## BEGIN

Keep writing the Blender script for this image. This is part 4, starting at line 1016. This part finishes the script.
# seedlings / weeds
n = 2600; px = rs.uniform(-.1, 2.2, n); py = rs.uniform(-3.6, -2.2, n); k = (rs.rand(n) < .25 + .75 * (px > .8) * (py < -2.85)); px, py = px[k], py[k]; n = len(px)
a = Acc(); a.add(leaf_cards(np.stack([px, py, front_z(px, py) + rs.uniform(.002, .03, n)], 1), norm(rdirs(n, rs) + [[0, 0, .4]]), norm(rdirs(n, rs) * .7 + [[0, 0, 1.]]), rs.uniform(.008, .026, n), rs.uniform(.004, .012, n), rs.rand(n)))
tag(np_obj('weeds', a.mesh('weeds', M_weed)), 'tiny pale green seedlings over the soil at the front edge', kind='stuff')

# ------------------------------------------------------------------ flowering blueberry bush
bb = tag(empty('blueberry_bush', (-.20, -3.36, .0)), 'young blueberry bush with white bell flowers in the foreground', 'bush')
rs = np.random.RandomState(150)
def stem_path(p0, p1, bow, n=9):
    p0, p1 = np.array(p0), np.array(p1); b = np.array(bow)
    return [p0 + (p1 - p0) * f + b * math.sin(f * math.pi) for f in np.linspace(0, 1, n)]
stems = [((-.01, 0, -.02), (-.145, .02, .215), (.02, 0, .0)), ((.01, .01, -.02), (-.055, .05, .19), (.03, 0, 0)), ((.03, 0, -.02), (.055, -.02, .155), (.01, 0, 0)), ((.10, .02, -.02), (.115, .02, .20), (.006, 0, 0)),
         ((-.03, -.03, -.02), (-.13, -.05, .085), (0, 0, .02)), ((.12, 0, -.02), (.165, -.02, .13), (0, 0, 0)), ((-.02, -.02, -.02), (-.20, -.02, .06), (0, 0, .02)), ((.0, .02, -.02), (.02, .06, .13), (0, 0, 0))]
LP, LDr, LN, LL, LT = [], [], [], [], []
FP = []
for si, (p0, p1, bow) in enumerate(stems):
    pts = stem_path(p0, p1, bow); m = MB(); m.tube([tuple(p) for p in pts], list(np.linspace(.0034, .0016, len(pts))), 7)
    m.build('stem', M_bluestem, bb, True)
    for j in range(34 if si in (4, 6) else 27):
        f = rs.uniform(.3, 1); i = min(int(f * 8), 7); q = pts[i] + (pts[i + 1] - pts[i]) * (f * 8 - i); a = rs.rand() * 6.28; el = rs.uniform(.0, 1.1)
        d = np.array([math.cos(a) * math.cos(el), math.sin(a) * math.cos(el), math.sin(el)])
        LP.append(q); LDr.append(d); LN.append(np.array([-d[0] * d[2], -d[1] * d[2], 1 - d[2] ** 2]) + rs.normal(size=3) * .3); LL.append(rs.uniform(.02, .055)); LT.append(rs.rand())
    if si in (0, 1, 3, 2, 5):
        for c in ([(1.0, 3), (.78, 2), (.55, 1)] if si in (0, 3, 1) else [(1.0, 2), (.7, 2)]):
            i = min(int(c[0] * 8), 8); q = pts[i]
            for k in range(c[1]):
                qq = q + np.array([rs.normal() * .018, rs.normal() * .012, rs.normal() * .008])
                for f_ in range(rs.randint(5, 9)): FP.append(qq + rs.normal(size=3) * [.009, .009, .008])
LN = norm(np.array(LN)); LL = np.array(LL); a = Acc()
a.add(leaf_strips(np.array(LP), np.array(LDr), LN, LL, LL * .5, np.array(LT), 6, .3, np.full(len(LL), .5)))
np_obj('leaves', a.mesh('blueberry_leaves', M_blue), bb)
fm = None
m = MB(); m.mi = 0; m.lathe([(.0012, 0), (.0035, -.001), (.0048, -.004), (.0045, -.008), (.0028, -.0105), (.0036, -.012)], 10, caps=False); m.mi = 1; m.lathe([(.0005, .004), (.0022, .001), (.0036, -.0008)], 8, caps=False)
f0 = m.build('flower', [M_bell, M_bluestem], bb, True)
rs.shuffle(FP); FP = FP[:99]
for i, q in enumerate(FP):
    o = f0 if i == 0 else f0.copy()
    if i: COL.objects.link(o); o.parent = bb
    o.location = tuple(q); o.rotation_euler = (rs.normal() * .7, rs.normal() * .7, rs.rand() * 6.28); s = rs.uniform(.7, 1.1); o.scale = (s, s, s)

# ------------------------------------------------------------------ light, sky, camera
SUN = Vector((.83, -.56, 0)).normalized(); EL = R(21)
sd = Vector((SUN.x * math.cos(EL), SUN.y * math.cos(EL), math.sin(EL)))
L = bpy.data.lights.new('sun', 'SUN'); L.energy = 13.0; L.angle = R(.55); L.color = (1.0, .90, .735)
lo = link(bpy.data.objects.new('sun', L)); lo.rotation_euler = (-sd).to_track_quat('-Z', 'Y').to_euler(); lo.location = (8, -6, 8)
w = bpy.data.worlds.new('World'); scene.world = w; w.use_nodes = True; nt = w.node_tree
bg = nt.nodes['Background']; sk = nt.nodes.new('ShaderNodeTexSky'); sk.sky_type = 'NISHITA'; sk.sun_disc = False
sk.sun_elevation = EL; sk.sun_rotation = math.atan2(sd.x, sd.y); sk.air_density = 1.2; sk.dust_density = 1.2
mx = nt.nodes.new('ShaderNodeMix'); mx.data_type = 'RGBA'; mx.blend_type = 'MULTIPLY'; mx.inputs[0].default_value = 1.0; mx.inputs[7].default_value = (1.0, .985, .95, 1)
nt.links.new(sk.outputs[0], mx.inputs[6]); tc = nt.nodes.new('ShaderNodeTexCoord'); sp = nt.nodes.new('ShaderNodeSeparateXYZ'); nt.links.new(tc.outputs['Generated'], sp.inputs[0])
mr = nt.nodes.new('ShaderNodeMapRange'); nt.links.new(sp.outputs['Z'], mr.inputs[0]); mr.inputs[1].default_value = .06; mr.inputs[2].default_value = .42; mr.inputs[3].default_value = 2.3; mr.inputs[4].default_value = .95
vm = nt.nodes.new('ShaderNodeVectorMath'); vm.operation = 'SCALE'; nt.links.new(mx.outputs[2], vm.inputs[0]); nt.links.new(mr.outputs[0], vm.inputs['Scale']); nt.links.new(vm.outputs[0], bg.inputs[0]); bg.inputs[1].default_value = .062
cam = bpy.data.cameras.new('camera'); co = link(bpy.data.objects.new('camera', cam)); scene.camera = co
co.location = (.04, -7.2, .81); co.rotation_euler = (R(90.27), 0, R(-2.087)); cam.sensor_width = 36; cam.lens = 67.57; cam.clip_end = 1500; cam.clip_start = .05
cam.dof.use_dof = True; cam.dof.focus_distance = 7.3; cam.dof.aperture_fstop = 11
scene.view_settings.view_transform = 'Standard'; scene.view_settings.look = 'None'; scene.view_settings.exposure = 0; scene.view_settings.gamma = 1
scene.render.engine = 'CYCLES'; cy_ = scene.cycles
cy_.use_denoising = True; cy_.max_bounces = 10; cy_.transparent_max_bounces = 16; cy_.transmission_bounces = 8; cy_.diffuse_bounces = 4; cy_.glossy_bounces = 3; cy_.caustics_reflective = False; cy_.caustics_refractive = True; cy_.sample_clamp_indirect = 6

## END

**Instructions to follow:**
Can you write out the lines above, from the first one through the one containing "tag(np_obj('weeds', a.mesh('weeds', M_weed)), 'tiny", exactly as they appear and nothing more?

**Task output:**
Keep writing the Blender script for this image. This is part 4, starting at line 1016. This part finishes the script.
# seedlings / weeds
n = 2600; px = rs.uniform(-.1, 2.2, n); py = rs.uniform(-3.6, -2.2, n); k = (rs.rand(n) < .25 + .75 * (px > .8) * (py < -2.85)); px, py = px[k], py[k]; n = len(px)
a = Acc(); a.add(leaf_cards(np.stack([px, py, front_z(px, py) + rs.uniform(.002, .03, n)], 1), norm(rdirs(n, rs) + [[0, 0, .4]]), norm(rdirs(n, rs) * .7 + [[0, 0, 1.]]), rs.uniform(.008, .026, n), rs.uniform(.004, .012, n), rs.rand(n)))
tag(np_obj('weeds', a.mesh('weeds', M_weed)), 'tiny pale green seedlings over the soil at the front edge', kind='stuff')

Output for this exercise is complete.